I leave in eleven days for Chicago. I'm going, along with some of my very best friends, Tony and Brian, to take a class at our denomination's seminary, North Park. It's on Covenant History and has been affectionately dubbed "I Love the Cov" over the years. I'm really excited about it on some levels, but I'm overwhelmed with everything that has to be done before I leave and all the prep for the class itself. Yesterday I got the textbook I'm supposed to read before I get there. It's called "By One Spirit," and it's only 811 pages long. Take out the footnotes, and it's still 643 pages. I just grabbed a calculator and did the math: I need to read 59 pages every day before I get there. Now normally, 59 pages a day is a cinch for me, but this material is a little... how shall I put it kindly?... dry. Let me give you a sample sentence, pulled at random from the book:

Nelson published The History of Puritans and Pilgrims in Sweden in 1901 - an obvious effort to find identities between the Mission Friends and the Congregationalists.

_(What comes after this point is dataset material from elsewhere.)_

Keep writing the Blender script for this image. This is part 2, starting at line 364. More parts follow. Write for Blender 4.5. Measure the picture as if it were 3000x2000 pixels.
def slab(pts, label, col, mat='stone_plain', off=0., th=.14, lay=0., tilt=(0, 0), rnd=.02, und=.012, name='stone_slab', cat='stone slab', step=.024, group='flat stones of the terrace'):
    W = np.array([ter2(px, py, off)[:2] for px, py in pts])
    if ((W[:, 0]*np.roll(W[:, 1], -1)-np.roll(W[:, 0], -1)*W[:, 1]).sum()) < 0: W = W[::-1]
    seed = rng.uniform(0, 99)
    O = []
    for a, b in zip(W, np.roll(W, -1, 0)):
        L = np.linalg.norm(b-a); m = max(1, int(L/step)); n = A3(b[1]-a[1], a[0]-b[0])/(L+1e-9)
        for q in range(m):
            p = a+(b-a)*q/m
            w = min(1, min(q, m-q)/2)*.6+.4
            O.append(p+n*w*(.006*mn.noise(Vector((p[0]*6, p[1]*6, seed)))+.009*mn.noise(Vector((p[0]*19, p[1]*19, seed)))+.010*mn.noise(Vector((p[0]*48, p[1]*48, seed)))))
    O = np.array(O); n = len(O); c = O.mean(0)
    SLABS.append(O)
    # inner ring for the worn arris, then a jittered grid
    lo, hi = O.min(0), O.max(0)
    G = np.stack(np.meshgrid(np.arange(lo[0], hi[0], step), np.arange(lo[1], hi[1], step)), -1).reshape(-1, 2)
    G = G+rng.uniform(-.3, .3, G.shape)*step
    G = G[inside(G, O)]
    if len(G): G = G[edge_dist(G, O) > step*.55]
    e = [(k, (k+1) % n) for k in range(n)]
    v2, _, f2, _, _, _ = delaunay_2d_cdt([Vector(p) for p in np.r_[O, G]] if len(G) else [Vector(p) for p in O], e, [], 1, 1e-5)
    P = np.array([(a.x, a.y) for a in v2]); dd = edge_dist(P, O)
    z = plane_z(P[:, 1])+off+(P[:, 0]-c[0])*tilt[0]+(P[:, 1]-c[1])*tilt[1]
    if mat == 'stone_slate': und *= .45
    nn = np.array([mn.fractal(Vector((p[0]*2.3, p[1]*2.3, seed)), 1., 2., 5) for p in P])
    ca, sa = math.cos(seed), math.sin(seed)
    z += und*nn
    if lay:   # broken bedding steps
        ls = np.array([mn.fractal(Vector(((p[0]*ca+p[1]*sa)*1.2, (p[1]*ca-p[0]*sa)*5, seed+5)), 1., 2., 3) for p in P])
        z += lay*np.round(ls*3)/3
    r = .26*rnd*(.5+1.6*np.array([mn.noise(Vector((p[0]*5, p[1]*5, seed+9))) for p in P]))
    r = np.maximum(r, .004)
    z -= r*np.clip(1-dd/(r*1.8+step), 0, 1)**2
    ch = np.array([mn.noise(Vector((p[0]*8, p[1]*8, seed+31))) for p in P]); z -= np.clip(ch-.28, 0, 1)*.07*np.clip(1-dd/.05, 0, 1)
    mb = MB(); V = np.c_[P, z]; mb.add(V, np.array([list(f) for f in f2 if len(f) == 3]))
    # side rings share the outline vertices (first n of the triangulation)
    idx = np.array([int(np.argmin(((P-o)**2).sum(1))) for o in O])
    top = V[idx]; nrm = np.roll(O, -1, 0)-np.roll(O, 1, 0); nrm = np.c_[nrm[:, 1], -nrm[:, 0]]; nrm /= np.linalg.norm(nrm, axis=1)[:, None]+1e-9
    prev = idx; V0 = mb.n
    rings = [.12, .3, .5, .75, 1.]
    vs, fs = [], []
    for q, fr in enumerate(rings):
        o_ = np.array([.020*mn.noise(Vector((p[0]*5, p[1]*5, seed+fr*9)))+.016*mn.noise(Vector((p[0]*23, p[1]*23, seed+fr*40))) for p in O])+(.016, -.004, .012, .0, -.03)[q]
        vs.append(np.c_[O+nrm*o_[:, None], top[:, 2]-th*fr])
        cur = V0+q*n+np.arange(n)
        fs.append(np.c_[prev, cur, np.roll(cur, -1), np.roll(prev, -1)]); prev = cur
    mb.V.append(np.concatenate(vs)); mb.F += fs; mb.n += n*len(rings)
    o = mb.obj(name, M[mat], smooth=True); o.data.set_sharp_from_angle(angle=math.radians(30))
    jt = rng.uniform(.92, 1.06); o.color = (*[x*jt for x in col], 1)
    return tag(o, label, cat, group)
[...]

Here's one more, just for kicks:

Hasselquist's task in the face of these developments was to try to develop a church which would embody Lutheran structure and pietistic fervor - a church, in short, which would be enough like the Church of Sweden to placate "state church" Christians and yet devotional enough not to drive away the Revivalists.

Mmmm... Now that is some tasty reading. Light, yet flavorful.

Anyway, I'm stressed again. And as the beginning of the year has come around again, I have really been trying to live more simply... to focus on only that which is truly important. To trust in God to take care of the rest. One of the things that I'm having to face is that I do not give God enough of my time on a regular basis. I need so badly to spend time in prayer and meditation. To read the bible and seek the word of the Lord for today.

I'm attempting a new practice... well, it's really a very ancient practice... called lectio divina. Basically, you focus on a small passage of scripture and really go deep with it, trusting that God has a word for you today. I've been spending 30 minutes every morning since December 31, and it's really been good. Every day I sense God giving me a specific word to focus on... The first day was so powerful. I was away at Mission Springs for a personal retreat that morning, and I got down on my knees with Psalm 23 (from The Message) in front of me. I zeroed in on the first three verses:

GOD, my shepherd! I don't need a thing. You have bedded me down in lush meadows, you find me quiet pools to drink from. True to your word, you let me catch my breath and send me in the right direction.

You can imagine what words almost leapt off the page: Catch my breath. It was like God was saying to me, "This is the path... Slow down. Seek me. Let me refresh and heal you. Catch your breath."

So that's my theme this year: Catching my breath. My blogging, which has been pretty intense in the last month or so, will have to slow down. My soul needs some time. My wife and kids need some time. I want them to see my face rather than my back sitting at this damn computer.

Let it be, dear Lord, let it be.

Weight Watchers: My first week I lost 11 pounds, my second week I gained 4 back - Christmas - and today I had lost 7. So, in three weeks, I've lost something like 14 pounds total. Not too shabby. Anyone else out there doing WW? How's it going?